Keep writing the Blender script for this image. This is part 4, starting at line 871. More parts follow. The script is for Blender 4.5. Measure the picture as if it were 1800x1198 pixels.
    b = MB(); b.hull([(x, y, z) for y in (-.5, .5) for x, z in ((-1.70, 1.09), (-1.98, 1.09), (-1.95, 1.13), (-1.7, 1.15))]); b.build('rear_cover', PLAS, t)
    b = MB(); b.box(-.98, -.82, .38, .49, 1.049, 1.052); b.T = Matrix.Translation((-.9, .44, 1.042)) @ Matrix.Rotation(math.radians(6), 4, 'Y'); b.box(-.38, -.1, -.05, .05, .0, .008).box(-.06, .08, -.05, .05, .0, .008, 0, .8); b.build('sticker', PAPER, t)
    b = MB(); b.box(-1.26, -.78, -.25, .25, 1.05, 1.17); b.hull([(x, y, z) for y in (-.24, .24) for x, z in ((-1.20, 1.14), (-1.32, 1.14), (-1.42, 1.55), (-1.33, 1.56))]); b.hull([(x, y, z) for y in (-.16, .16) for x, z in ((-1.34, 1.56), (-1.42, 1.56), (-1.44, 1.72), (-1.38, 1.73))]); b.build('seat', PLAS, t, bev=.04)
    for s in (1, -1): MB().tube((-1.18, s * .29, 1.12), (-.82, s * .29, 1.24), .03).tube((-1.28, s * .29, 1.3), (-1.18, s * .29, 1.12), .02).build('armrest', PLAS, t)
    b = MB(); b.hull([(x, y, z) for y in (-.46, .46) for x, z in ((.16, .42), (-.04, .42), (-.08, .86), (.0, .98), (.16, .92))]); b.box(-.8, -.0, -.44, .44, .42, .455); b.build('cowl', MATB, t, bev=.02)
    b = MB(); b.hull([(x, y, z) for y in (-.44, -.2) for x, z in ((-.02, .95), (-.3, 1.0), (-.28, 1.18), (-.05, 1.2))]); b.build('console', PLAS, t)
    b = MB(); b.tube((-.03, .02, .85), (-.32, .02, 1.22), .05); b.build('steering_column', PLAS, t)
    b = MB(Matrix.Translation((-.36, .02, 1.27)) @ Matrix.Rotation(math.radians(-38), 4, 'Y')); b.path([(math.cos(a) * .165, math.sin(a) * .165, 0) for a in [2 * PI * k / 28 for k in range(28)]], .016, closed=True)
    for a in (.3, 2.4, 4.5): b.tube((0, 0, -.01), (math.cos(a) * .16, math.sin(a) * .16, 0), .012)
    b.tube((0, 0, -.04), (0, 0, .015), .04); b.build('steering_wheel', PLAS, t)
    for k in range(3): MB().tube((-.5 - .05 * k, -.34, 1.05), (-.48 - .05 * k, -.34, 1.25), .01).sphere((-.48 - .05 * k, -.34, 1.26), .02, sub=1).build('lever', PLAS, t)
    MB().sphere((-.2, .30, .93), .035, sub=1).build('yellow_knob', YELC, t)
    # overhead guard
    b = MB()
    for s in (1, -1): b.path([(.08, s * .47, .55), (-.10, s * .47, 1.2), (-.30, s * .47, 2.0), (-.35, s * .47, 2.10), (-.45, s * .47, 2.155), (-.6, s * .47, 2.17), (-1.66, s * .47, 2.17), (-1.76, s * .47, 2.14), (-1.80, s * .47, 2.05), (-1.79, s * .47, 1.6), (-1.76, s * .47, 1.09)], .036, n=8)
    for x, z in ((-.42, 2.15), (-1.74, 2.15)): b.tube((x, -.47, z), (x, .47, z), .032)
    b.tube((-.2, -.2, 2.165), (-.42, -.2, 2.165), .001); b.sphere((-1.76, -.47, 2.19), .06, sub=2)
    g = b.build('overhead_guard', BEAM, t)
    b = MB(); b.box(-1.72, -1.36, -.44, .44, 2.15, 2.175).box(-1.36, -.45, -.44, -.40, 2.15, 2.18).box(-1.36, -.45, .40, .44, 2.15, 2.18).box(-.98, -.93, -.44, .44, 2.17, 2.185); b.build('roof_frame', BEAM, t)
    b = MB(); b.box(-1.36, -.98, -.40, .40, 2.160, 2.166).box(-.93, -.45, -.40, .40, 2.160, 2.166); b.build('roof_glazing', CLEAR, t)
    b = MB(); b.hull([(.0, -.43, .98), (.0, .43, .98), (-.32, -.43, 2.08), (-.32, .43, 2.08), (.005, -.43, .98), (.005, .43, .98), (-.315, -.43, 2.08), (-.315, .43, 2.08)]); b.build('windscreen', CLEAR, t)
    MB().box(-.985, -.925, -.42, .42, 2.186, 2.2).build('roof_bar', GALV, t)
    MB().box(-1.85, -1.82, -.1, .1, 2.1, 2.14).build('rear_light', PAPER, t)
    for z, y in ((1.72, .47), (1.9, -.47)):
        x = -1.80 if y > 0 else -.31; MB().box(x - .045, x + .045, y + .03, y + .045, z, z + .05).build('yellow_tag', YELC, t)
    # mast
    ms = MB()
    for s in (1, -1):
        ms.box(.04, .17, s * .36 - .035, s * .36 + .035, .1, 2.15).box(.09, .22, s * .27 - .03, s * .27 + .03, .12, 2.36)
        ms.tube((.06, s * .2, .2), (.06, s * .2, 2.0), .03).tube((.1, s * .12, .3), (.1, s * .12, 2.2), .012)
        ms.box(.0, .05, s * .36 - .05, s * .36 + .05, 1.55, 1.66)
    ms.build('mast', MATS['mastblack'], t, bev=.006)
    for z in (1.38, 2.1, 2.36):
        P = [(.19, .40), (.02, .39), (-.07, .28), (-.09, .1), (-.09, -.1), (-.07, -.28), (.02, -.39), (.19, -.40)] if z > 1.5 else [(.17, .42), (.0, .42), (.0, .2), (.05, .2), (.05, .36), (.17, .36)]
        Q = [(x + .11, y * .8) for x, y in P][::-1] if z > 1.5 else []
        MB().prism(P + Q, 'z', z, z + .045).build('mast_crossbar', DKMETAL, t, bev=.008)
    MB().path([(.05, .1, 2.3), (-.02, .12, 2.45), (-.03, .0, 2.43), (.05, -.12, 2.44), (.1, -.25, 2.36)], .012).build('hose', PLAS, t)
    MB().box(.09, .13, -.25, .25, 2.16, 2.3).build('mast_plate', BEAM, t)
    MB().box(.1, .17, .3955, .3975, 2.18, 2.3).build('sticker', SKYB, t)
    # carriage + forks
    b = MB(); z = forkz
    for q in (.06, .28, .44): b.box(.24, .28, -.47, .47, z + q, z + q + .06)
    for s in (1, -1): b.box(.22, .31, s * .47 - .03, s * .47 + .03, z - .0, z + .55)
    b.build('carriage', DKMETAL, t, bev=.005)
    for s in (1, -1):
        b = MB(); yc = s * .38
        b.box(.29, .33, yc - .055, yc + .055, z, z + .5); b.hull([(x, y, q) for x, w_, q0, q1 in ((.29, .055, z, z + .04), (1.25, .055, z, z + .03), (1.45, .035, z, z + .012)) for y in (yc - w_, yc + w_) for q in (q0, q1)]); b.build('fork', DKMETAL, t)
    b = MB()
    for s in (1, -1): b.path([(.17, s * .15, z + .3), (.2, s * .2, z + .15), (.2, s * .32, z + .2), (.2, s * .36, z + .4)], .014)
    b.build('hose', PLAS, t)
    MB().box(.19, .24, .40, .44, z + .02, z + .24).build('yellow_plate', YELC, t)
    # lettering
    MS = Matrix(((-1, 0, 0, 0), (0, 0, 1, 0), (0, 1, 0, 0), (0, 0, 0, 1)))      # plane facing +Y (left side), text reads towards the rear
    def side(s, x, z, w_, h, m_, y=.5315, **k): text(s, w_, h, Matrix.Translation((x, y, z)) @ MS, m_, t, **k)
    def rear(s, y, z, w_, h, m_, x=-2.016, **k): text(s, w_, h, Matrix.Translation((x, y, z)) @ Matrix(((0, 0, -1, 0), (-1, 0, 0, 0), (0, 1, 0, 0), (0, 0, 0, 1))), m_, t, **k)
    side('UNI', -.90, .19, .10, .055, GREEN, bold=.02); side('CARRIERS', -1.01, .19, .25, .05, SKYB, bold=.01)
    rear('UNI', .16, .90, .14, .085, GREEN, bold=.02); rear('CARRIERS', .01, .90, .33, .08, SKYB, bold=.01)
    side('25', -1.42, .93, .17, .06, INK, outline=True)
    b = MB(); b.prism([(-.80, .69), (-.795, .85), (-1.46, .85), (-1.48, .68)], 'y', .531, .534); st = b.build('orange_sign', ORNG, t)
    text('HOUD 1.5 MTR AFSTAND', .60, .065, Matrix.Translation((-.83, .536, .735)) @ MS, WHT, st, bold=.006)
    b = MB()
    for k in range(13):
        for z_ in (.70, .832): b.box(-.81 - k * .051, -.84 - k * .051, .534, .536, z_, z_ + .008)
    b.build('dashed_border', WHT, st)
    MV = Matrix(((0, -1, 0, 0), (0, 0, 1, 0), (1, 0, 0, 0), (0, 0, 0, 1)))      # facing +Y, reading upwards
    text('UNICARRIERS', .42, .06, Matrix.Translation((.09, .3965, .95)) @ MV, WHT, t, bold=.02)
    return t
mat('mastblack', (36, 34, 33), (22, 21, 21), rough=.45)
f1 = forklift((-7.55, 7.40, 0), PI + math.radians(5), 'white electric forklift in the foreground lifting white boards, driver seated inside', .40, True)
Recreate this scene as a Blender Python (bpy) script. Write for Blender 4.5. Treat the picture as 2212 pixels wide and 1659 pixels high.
_ _ _ _ _ _ _
### Written instruction
Give only the number of lines in the records that contain the string "picture".

### Reply
2